6. We may at the outset state that when the writ petitions were filed the provisions were quite different but they have gone a seachange during the pendency of same. In view of this the learned Counsel for the petitioners amended the writ petitions assailing the impugned provisions. They have challenged it from many a spectrum but we shall be dealing with the contentions which we feel are necessitous to be dealt with. Before we proceed to address ourselves in regard to the constitutional validity of the amended provisions it is apposite to reproduce the same. Schedule I-A which has been brought into existence with effect from 1-8-2002 reads as under:–

SCHEDULE 1-A
Stamp duty on instruments
(See Section 3)

Description of instruments
(1)

Proper Stamp duty
(2)

45. Power of attorney
(as defined by Section 2(21) not being a proxy :

 

(a) When authorising one
person or more to act in single transaction including a power of attorney
executed for procuring the registration of one or more documents in relation
to a single transaction or for admitting execution or one or more such documents;

Fifty rupees

(b) When authorising one
person to act in more than one transaction of generally; or not more than ten
persons to act jointly or severally in more than one transaction or
generally;

One hundred rupees

(c) When given for
consideration and authorising the agent to sell any immovable property.

The same duty as a
conveyance (No. 22) on the market value of the property.

(d) When given without
consideration to a person other than the father, mother, wife or husband, son
or daughter, brother or sister in relation to the executant and authorising
such person to sell immovable property situated in Madhya Pradesh.

Two per cent on the
market value of the property which is the subject-matter of attorney.

(e) In any other case

Fifty per cent for each person
authorised.”

7. It is submitted by Mr. Ravish Agrawal, learned Senior Counsel for the petitioners that the provisions have been so couched so that they defeat of concept of conveyance and run counter to it. At this juncture it is apposite to refer to the definition contained in Section 2(10) which defines ‘conveyance’. It reads as under :–

“2 (10). ‘conveyance’ includes a conveyance on the sale and every instrument by which property, whether movable or immovable, is transferred inter vivos and which is not otherwise specifically provided for by Schedule I.”
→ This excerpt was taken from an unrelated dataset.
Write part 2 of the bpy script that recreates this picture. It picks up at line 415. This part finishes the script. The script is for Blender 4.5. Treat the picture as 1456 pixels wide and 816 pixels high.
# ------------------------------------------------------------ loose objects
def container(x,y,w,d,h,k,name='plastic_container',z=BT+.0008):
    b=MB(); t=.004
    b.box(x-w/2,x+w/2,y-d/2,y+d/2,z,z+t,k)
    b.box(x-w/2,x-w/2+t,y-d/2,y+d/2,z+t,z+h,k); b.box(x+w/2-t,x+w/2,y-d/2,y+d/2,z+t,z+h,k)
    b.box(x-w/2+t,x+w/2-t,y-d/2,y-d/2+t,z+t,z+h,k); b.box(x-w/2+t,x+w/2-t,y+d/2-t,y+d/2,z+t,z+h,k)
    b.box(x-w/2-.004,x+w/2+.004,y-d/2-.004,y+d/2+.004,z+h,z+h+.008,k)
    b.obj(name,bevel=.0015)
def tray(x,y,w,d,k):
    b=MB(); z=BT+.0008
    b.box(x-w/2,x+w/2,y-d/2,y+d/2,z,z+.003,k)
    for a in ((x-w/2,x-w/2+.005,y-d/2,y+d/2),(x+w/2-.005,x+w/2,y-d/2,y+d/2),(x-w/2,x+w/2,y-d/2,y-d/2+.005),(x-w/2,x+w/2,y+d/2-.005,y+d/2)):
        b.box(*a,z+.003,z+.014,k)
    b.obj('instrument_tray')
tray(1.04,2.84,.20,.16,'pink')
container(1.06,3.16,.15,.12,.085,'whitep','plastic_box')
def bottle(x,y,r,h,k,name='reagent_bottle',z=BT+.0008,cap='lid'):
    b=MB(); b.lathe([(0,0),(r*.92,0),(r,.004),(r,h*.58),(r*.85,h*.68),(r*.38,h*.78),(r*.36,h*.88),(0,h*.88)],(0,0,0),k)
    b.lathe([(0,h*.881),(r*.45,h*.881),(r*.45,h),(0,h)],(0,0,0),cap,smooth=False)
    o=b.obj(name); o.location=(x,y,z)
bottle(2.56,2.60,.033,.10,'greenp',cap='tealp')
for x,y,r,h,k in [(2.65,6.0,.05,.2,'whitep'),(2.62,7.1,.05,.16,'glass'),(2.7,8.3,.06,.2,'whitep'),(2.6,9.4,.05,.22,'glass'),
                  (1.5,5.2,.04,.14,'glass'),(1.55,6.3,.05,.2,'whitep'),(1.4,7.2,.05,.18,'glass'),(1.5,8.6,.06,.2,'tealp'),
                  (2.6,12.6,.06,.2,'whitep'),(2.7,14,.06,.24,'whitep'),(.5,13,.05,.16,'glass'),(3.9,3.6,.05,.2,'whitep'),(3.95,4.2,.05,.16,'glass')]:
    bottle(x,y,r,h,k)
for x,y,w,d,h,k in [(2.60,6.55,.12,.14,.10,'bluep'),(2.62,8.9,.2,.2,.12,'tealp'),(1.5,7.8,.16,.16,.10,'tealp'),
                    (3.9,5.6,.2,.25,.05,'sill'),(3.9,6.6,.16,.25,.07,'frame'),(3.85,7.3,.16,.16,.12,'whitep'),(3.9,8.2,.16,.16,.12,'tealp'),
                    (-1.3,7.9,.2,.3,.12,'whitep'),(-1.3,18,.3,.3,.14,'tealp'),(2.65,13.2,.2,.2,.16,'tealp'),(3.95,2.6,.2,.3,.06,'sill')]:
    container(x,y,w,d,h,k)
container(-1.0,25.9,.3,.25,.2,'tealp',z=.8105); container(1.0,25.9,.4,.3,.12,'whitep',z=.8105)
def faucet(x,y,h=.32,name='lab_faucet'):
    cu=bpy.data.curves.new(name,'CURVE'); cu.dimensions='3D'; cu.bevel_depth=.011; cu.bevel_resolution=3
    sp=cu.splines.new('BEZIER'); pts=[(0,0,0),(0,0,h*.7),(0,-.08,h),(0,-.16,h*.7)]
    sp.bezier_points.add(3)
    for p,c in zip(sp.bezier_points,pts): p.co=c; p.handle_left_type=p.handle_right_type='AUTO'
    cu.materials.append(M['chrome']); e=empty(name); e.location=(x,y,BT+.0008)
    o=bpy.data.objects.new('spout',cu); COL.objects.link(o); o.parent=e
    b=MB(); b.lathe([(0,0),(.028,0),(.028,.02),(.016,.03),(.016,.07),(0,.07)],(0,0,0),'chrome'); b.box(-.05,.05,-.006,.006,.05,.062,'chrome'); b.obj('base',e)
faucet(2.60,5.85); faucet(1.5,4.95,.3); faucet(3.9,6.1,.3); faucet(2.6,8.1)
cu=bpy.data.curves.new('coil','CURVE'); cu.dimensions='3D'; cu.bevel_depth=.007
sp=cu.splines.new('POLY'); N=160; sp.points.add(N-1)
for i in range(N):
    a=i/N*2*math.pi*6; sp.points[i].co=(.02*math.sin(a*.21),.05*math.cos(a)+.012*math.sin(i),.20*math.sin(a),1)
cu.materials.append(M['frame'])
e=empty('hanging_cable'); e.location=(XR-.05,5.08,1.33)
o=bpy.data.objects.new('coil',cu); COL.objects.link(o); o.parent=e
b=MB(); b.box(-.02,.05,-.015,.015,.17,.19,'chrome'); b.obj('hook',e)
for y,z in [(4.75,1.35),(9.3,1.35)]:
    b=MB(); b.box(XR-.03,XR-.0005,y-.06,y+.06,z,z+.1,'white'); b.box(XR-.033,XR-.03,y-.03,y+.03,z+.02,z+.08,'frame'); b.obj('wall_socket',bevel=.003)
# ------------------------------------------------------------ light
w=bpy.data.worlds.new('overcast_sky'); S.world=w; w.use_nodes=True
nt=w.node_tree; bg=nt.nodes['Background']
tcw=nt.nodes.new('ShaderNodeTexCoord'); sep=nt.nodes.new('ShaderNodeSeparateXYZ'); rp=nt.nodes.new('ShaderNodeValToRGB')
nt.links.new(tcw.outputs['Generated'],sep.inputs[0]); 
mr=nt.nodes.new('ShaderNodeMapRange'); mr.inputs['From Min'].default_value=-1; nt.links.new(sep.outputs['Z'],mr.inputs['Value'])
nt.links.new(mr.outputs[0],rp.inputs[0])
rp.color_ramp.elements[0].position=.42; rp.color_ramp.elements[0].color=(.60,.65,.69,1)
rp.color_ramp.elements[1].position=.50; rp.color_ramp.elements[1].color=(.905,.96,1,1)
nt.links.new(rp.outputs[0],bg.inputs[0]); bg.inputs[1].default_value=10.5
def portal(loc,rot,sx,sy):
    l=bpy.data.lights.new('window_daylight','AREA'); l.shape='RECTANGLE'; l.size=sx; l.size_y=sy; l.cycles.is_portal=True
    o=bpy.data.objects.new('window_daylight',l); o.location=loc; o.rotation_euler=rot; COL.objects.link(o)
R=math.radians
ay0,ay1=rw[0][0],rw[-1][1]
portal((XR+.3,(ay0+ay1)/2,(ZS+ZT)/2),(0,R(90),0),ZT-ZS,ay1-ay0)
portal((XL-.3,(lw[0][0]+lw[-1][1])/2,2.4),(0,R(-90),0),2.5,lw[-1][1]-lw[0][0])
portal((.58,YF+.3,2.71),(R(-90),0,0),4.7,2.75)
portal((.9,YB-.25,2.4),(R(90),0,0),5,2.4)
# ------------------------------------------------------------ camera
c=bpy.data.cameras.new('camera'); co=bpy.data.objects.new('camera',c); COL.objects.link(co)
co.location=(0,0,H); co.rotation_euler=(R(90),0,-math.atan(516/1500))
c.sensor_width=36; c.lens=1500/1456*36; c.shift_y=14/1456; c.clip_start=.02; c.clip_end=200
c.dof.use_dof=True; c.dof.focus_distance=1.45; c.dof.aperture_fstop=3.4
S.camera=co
8. Section 2(21) defines ‘power of attorney’. It reads as under :–

“2 (21). Power of Attorney.– ‘Power of attorney’ includes any instrument (not chargeable with a fee under the law relating to Court-fees for the time being in force) empowering a specified person to act for and in the name of the person executing it.”
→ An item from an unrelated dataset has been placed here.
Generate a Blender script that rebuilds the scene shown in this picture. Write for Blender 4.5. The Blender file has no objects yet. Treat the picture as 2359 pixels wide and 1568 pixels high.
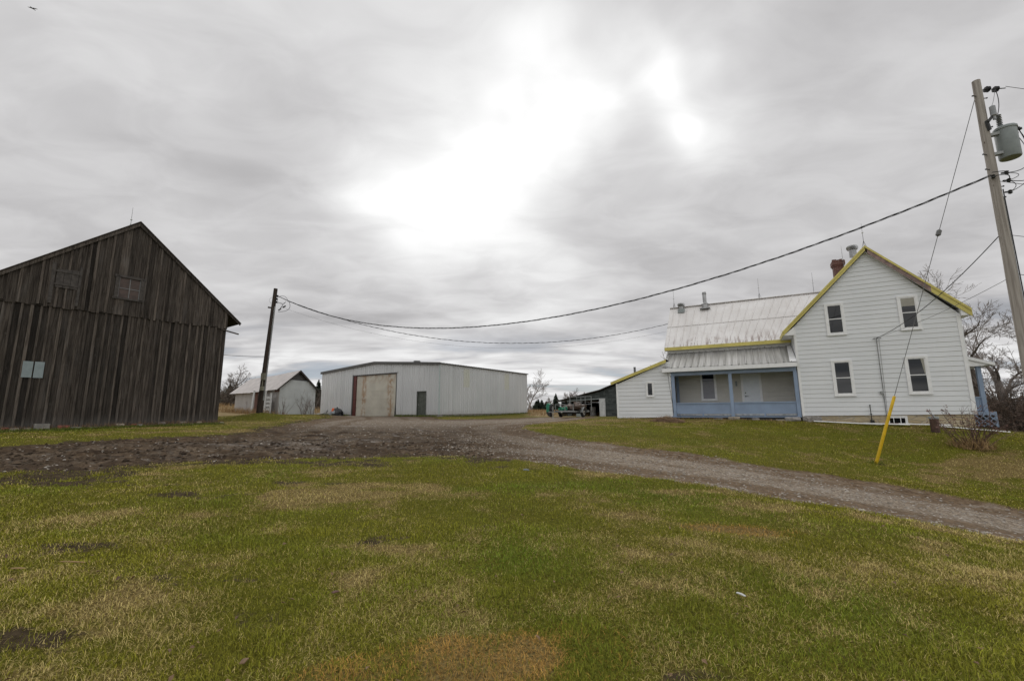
import bpy, bmesh, math, random
import numpy as np
from mathutils import Vector, Matrix
R=math.radians
SC=bpy.context.scene
COL=SC.collection
# ------------------------------------------------------------------ camera
cd=bpy.data.cameras.new('camera'); cam=bpy.data.objects.new('camera',cd); COL.objects.link(cam)
cd.sensor_width=36; cd.lens=1634/3840*36; cd.clip_start=.1; cd.clip_end=6000
PITCH=R(9.04); ROLL=R(0.5)
fw=Vector((0,math.cos(PITCH),math.sin(PITCH))); up0=Vector((0,-math.sin(PITCH),math.cos(PITCH))); r0=Vector((1,0,0))
rt=r0*math.cos(ROLL)-up0*math.sin(ROLL); up=up0*math.cos(ROLL)+r0*math.sin(ROLL)
cam.matrix_world=Matrix(((rt.x,up.x,-fw.x,0),(rt.y,up.y,-fw.y,0),(rt.z,up.z,-fw.z,1.6),(0,0,0,1)))
SC.camera=cam
# ------------------------------------------------------------------ sky: overcast cloud deck over a Nishita sky
SUN_EL=R(36); SUN_AZ=R(6)          # sun stands behind the clouds in front of us (azimuth from +Y towards +X)
w=bpy.data.worlds.new('World'); SC.world=w; w.use_nodes=True
nt=w.node_tree; N=nt.nodes; Lk=nt.links; N.clear()
def nd(t,**k):
    n=N.new(t)
    for a,b in k.items(): setattr(n,a,b)
    return n
def wm(op,a,b=None,c=None):
    n=nd('ShaderNodeMath',operation=op)
    for i,v in enumerate((a,b,c)):
        if v is None: continue
        if isinstance(v,(int,float)): n.inputs[i].default_value=v
        else: Lk.new(v,n.inputs[i])
    return n.outputs[0]
def wv(op,a,b=None,s=None):
    n=nd('ShaderNodeVectorMath',operation=op)
    for i,v in enumerate((a,b)):
        if v is None: continue
        if isinstance(v,tuple): n.inputs[i].default_value=v
        else: Lk.new(v,n.inputs[i])
    if s is not None:
        if isinstance(s,(int,float)): n.inputs['Scale'].default_value=s
        else: Lk.new(s,n.inputs['Scale'])
    return n.outputs[1] if op=='DOT_PRODUCT' else n.outputs[0]
def wr(v,a,b,c,d,sm=True):
    n=nd('ShaderNodeMapRange'); n.interpolation_type='SMOOTHSTEP' if sm else 'LINEAR'
    Lk.new(v,n.inputs[0])
    for i,x in enumerate((a,b,c,d)): n.inputs[i+1].default_value=x
    return n.outputs[0]
def wnoise(vec,scale,detail=5,rough=.5,dist=0):
    n=nd('ShaderNodeTexNoise'); n.inputs['Scale'].default_value=scale; n.inputs['Detail'].default_value=detail
    n.inputs['Roughness'].default_value=rough; n.inputs['Distortion'].default_value=dist
    Lk.new(vec,n.inputs['Vector']); return n
def wmix(f,a,b):
    n=nd('ShaderNodeMix',data_type='RGBA')
    for i,v in ((0,f),(6,a),(7,b)):
        if isinstance(v,(int,float)): n.inputs[i].default_value=v
        elif isinstance(v,tuple): n.inputs[i].default_value=v
        else: Lk.new(v,n.inputs[i])
    return n.outputs[2]
tc=nd('ShaderNodeTexCoord'); D=wv('NORMALIZE',tc.outputs['Generated'])
sep=nd('ShaderNodeSeparateXYZ'); Lk.new(D,sep.inputs[0]); dz=sep.outputs[2]; dy=sep.outputs[1]
zz=wm('ADD',wm('MAXIMUM',dz,0.0),0.13)
proj=wv('SCALE',D,s=wm('DIVIDE',1.0,zz))
flat=wv('MULTIPLY',proj,(1,1,0))
n1=wnoise(flat,0.55,5,.42,.4).outputs[0]
n2=wnoise(wv('ADD',flat,(7.3,2.1,0)),1.35,5,.44,.3).outputs[0]
n3=wnoise(wv('MULTIPLY',proj,(.42,.95,0)),1.7,4,.5,.5).outputs[0]
warp=wv('SCALE',wv('SUBTRACT',wnoise(D,2.6,3,.42).outputs[1],(.5,.5,.5)),s=.14)
Dw=wv('ADD',D,warp)
def ldir(px,py):
    d=fw*(1634/3840*2358)+rt*(px-1179)-up*(py-784); d.normalize(); return tuple(d)
def lobe(px,py,k,amp):
    c=wv('DOT_PRODUCT',Dw,ldir(px,py)); return wm('MULTIPLY',wm('EXPONENT',wm('MULTIPLY',wm('SUBTRACT',c,1.0),k)),amp)
g=None
for a in ((1180,400,42,.29),(1000,430,60,.12),(1330,350,110,.12),(1500,330,110,.13),(1730,200,150,.06),(1990,40,150,.08),(1180,380,5,.115),(620,160,10,.035)):
    l=lobe(*a); g=l if g is None else wm('ADD',g,l)
base=wm('ADD',wm('ADD',wm('MULTIPLY',wr(n1,.30,.70,-1,1),.065),wm('MULTIPLY',wr(n2,.3,.7,-1,1),.055)),.54)
base=wm('ADD',base,wr(dz,.40,.68,0,.07))
# long thin bands towards the horizon, where the deck is seen edge on
low=wr(dz,.02,.30,1,0)
base=wm('ADD',base,wm('MULTIPLY',wm('MULTIPLY',wr(n3,.33,.67,-1,1),.30),low))
base=wm('ADD',base,wm('MULTIPLY',low,.07)); n5=wnoise(wv('MULTIPLY',flat,(.8,1.25,0)),4.2,6,.55,.6).outputs[0]; base=wm('ADD',base,wm('MULTIPLY',wr(n5,.3,.7,-1,1),.045))
glow=wm('MULTIPLY',g,wr(n2,.25,.7,.62,1.02))
val=wm('ADD',base,glow)
# overcast deck: thicker light overhead and behind than in front
val=wm('MULTIPLY',val,wr(dz,.74,.98,1,2.0))
val=wm('MULTIPLY',val,wr(dy,-.9,.15,1.62,1))
cl=wmix(wr(val,.45,.95,0,1),(.99,.975,.988,1),(1,1,1,1))
cloud=wv('SCALE',cl,s=wm('MULTIPLY',val,10.0))
sky=nd('ShaderNodeTexSky',sky_type='NISHITA',sun_disc=False,sun_elevation=SUN_EL,sun_rotation=SUN_AZ)
gap=wm('MULTIPLY',wr(n3,.52,.36,0,1.0),wr(dz,.04,.20,1,0))
col=wmix(wm('MULTIPLY',gap,.55),cloud,wmix(.6,wv('MULTIPLY',sky.outputs[0],(.6,.75,1.0)),(4.3,4.9,5.7,1)))
bg=nd('ShaderNodeBackground'); bg.inputs['Strength'].default_value=.1
Lk.new(col,bg.inputs[0]); ow=nd('ShaderNodeOutputWorld'); Lk.new(bg.outputs[0],ow.inputs[0])
# ------------------------------------------------------------------ sun through cloud
sl=bpy.data.lights.new('sun','SUN'); sl.energy=.5; sl.angle=R(40); sl.color=(1,.97,.92)
so=bpy.data.objects.new('sun',sl); COL.objects.link(so)
sd_=Vector((math.sin(SUN_AZ)*math.cos(SUN_EL),math.cos(SUN_AZ)*math.cos(SUN_EL),math.sin(SUN_EL)))
so.rotation_euler=sd_.to_track_quat('Z','Y').to_euler(); so.location=(0,0,50)
SC.view_settings.view_transform='Standard'; SC.view_settings.look='None'; SC.view_settings.exposure=0; SC.view_settings.gamma=1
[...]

9. The State of Madhya Pradesh has amended the Schedule I-A as has been indicated taking recourse to Section 3 of the Act. Section 3 of the Act deals with the ‘instruments chargeable with duty’.

10. The question that falls for adjudication is whether the amended schedule runs counter to the aforesaid provisions. On a careful scrutiny of the same we are of the considered view, that the said amended provision really does not affect the marrows of the provision. In the name of power of attorney if a particular builder tries to take advantage of the situation, definitely he would be caught in the net of the term ‘conveyance’. The power of attorney has a different conception and there is no disharmony if the power of the attorney is executed without consideration. As far as Clauses (a), (b) and (e) are concerned, they really can not be challenged. What actually creates botheration is Clauses (c) and (d). Clause (c) stipulates when a power of attorney as defined by Section 2(21) of the Act is given for consideration and authorising the agent to sell any immovable property the same duty as conveyance on the market value of the property shall be levied. As has been submitted by Mr. Yadav, learned Government Advocate for the State that the said clause was incorporated to avoid the mischief as the builders, after obtaining the power of attorney, were developing plots and selling the same or constructing the buildings and selling the same. The learned Counsel for the State has given immense emphasis on the term ‘consideration’. The term ‘consideration’ is of ample magnitude and immense significance. It operates in a different field. Denotatively as well as connotatively its importance can not be marginalised. In view of this, if the power of attorney is executed, on certain considerations, in our considered view, the same does not defeat the provisions of the Act nor does it become arbitrary and irrational inviting the wrath of the Article 14 of the Constitution.

11. As far as Clause (d) is concerned, it lays a postulate that when the power of authority is given without consideration to a person other than the father, mother, wife or husband, son or daughter, brother or sister in relation to the executant and authorising such person to sell immovable property, 2% on the market value of the property is to be collected. Submission of Mr. Agrawal is that this clause is absolutely unreasonable and smacks of arbitrariness, as there is no rationale to include the category of persons who have been included and to leave out to all other persons. Mr. S.K. Yadav, learned Government Advocate submitted that near relatives can constitute a class by itself and all others can fit into a different category and, therefore, the said provision dos not offend the concept of classification, as there is intelligible differentia. On a first flush the aforesaid submission of the learned Counsel for the State appears to be quite attractive, but on a deeper probe it is not what it is. In the guise of the classification something has been stated in the said provision. One can give certain examples. One may not have thick or thin and intact event that case to deprive him to execute the power of attorney for selling the property, unless 2% is paid on the market value is arbitrary. The provision may pass the test of classification but it would not pass the requirement of the second limb of Article 14 of the Constitution which ostracises arbitrariness, unreasonableness and irrationality. The State may have a laudable purpose but the laudable purpose alone can not sustain the provision. The matter would been different had it included a rider that if it is executed in favour of any other for consideration or some other purposes is not the situation. In view of the same, we are of the considered opinion, the aforesaid provision is defiant of Article 14 of the Constitution. Accordingly, we have no hesitation to declare the same as violative of Article 14 of the Constitution.

12. In the result, the writ petition is allowed in part. However, there shall be no order as to costs.